■ **MATERIAL FOR THE TASK**

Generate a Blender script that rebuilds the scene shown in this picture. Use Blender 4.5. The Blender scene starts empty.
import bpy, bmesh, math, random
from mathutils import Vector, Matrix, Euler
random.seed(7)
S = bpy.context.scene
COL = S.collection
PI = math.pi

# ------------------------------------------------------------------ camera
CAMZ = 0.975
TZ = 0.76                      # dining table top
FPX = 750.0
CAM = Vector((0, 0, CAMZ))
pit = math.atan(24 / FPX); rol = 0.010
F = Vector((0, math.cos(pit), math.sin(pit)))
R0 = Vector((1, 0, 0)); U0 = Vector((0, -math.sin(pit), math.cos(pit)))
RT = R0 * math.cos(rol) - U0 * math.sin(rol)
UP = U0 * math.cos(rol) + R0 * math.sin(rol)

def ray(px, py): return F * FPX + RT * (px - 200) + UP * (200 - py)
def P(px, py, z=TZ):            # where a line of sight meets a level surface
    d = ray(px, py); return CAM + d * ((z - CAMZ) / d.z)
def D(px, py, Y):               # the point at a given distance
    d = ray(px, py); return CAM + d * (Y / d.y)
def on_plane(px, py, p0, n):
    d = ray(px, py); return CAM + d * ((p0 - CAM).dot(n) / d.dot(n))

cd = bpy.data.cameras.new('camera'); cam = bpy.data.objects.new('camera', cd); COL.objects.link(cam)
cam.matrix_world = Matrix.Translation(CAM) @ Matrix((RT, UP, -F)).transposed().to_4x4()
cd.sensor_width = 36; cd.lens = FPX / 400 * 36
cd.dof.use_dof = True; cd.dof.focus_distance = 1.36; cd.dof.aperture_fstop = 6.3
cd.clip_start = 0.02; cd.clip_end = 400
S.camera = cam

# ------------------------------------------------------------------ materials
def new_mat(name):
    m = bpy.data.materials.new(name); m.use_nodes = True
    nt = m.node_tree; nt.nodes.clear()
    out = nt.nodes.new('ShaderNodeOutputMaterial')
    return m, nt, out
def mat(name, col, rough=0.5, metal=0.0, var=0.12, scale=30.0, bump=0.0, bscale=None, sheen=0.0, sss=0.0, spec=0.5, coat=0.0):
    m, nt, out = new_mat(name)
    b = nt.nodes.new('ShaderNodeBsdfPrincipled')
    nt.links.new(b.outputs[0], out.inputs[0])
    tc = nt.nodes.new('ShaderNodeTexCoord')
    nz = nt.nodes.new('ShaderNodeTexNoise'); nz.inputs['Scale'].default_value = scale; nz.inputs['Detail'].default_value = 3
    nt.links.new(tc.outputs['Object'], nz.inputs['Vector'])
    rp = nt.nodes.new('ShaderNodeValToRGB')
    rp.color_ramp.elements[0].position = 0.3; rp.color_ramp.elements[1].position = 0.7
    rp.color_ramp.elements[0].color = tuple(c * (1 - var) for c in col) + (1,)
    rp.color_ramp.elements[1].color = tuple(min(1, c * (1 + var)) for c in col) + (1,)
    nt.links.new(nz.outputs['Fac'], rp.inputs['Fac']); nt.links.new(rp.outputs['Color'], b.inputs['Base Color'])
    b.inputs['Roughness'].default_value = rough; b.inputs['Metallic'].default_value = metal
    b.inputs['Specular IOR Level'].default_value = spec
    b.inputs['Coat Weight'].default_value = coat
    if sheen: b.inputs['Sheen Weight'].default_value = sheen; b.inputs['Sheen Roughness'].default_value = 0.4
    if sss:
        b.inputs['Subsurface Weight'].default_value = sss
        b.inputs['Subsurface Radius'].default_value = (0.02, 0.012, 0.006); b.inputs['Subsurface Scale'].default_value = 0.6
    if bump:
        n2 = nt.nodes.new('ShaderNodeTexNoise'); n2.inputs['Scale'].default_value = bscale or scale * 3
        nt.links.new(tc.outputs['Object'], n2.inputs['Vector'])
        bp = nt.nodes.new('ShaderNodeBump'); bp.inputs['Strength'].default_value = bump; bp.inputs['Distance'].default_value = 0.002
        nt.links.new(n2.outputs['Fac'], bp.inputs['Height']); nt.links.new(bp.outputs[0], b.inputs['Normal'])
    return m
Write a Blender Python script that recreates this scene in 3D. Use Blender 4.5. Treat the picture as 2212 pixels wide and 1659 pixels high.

■ **TASK DESCRIPTION**
Please write out the material word for word from its first line through the line holding "PI = math.pi", including both, and no line past it.

■ **RESPONSE TO THE EXERCISE**
Generate a Blender script that rebuilds the scene shown in this picture. Use Blender 4.5. The Blender scene starts empty.
import bpy, bmesh, math, random
from mathutils import Vector, Matrix, Euler
random.seed(7)
S = bpy.context.scene
COL = S.collection
PI = math.pi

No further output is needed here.